Of course the opening sequence shows that Biff eventually settles down with Amy Lind (Olivia de Havilland) but again, that's not the whole point of The Strawberry Blonde. The point of the film is that when you find that one person in your life, everything just seems to click afterwards.

And as is the case with any good film, the cast of The Strawberry Blonde is great. All four of the main actors were either coming off of or about to do the most prolific film of their careers (Cagney Yankee Doodle Dandy, Carson Mildred Pierce, Hayworth Gilda, de Havilland Gone with the Wind). That may be the reason for why The Strawberry Blonde has gotten lost in the shuffle of the many films of the 1940s.

The Strawberry Blonde is an utter delight. It's one of those films that'll bring a smile to your face throughout. (And Cagney would do it again the following year with Yankee Doodle Dandy.) It's just something you need to see for yourself.

My Rating: *****

Saturday, January 2, 2016


It's obvious the moment Franc Roddam's Quadrophenia starts that it's going to be one hell of a ride. Not on the same level as Tommy four years prior but certainly on the same magnitude as Ken Russell's film. Yes, both films are based on albums by the Who but both have completely different (and unique) stories to tell.

Tommy was about the titular deaf, dumb, blind kid that can play a mean pinball. So what's Quadrophenia about? A more simple plot this time around: set during the height of the Swinging 60s, it chronicles a young mod's everyday life as he pops pills, rides his scooter around, and tries to make sense of everything.

Bear in mind this was the era the Who became one of the biggest names in the music industry so it makes sense they would make an album to honor that era in the United Kingdom. But how well does Roddam capture that wonderful and wild time that the band knew best? Even though that era had long since ended (this was made during the late 70s after all), it's one that's revitalized.

It's not often that an entire era is brought back to life effortlessly. But Roddam depicts the mod subculture without a hitch as the era of Thatcher looms. It makes one wish that they could not only re-live that time in history (which did happen as a result of the film) but also live in the film itself.

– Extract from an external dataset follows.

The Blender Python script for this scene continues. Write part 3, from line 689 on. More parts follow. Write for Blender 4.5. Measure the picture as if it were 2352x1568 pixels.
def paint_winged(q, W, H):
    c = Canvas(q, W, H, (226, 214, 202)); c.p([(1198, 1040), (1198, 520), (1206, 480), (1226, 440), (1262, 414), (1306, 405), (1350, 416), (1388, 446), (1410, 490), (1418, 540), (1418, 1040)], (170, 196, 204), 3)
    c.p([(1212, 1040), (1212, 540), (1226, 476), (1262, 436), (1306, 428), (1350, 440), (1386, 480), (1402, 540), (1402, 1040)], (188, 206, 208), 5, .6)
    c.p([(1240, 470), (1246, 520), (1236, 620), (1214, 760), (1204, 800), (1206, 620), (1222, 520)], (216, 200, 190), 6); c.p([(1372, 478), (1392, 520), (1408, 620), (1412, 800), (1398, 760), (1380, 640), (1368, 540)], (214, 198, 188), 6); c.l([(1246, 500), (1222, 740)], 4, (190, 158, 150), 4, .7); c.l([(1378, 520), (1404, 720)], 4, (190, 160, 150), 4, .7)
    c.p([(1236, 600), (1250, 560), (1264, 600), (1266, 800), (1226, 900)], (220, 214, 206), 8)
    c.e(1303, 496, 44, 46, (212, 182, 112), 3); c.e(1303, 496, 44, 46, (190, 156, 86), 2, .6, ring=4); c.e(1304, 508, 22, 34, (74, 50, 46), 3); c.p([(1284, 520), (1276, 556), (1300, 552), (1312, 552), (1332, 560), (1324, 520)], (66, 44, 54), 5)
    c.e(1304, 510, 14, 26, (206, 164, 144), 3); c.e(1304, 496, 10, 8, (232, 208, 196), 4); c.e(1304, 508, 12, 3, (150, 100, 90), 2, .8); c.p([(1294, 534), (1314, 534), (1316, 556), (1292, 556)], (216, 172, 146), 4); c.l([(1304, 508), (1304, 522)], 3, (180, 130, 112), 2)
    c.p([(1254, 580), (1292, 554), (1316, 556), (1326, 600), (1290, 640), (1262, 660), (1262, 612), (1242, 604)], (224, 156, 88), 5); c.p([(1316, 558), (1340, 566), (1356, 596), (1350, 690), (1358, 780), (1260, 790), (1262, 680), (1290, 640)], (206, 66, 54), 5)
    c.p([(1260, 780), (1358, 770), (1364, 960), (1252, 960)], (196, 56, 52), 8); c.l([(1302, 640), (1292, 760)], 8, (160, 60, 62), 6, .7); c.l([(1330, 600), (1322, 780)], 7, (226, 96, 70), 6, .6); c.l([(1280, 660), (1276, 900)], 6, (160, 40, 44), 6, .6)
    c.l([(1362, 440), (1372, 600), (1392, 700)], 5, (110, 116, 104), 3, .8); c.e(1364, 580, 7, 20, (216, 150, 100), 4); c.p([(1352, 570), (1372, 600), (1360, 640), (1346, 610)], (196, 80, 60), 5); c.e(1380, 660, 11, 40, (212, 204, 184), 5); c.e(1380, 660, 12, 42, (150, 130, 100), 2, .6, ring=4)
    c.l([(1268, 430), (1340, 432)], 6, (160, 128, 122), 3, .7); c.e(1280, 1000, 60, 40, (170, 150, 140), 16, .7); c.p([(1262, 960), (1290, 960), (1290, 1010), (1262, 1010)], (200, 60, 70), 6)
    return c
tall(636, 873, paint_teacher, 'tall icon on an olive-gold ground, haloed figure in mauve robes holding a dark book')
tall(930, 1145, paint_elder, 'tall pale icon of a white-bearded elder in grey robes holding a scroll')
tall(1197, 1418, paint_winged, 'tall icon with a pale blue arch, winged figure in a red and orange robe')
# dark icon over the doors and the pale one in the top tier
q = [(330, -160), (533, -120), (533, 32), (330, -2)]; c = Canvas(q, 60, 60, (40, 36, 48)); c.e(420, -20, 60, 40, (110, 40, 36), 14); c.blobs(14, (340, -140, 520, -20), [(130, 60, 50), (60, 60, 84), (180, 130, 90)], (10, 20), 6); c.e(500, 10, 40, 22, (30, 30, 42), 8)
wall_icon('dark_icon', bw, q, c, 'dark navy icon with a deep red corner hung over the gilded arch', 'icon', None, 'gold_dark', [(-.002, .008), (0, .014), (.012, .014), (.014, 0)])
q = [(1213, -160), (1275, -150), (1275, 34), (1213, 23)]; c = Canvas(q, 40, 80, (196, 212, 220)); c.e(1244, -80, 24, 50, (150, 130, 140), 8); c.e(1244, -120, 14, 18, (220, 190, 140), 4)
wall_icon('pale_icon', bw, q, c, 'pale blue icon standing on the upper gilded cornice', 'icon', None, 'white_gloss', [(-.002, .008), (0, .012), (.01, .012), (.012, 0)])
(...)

Quadrophenia is practically the cinematic (and rock and roll) equivalent of The Catcher in the Rye. It captures the cynical nature of youth, the kind only a few fully get. And to think this film almost got cancelled because of the sudden (but not entirely unexpected) death of Keith Moon, the Who's drummer. (But as the saying goes, the show must go on.)

My Rating: *****

I Will Follow

Within the last year or so, Ava DuVernay has gotten her moment in the spotlight. Mainly because of the acclaim Selma received (and the lack of an Oscar nomination on her part) but also from her advocating other female directors. And she herself has been on the circuit for only a few years now.

Her second film I Will Follow hints what would be coming from the director. Revolving around a woman coping with the death of her aunt, DuVernay depicts living with grief and trying to piece together a possible future.

Like Selma years later, I Will Follow shows a variety of characters with varying personalities. DuVernay shows that people are of different tempers and patience, how no two people are alike on an emotional level. (Honestly, fiction tends to get that wrong frequently.)

I Will Follow also tackles the delicate subject of grieving, a subject fiction frequently indulges in. Everyone grieves differently when it comes to the loss of someone close. Some wear the emotions on their sleeve while others keep themselves composed. It's something we'll all endure at least once in our lives.

I Will Follow is good but in comparison with Selma, it's missing that extra je ne sais quoi. Had it been perhaps just a touch longer, maybe it might be held in higher regard. But instead it's just a fairly decent film. (That said, it does show DuVernay's future potential.)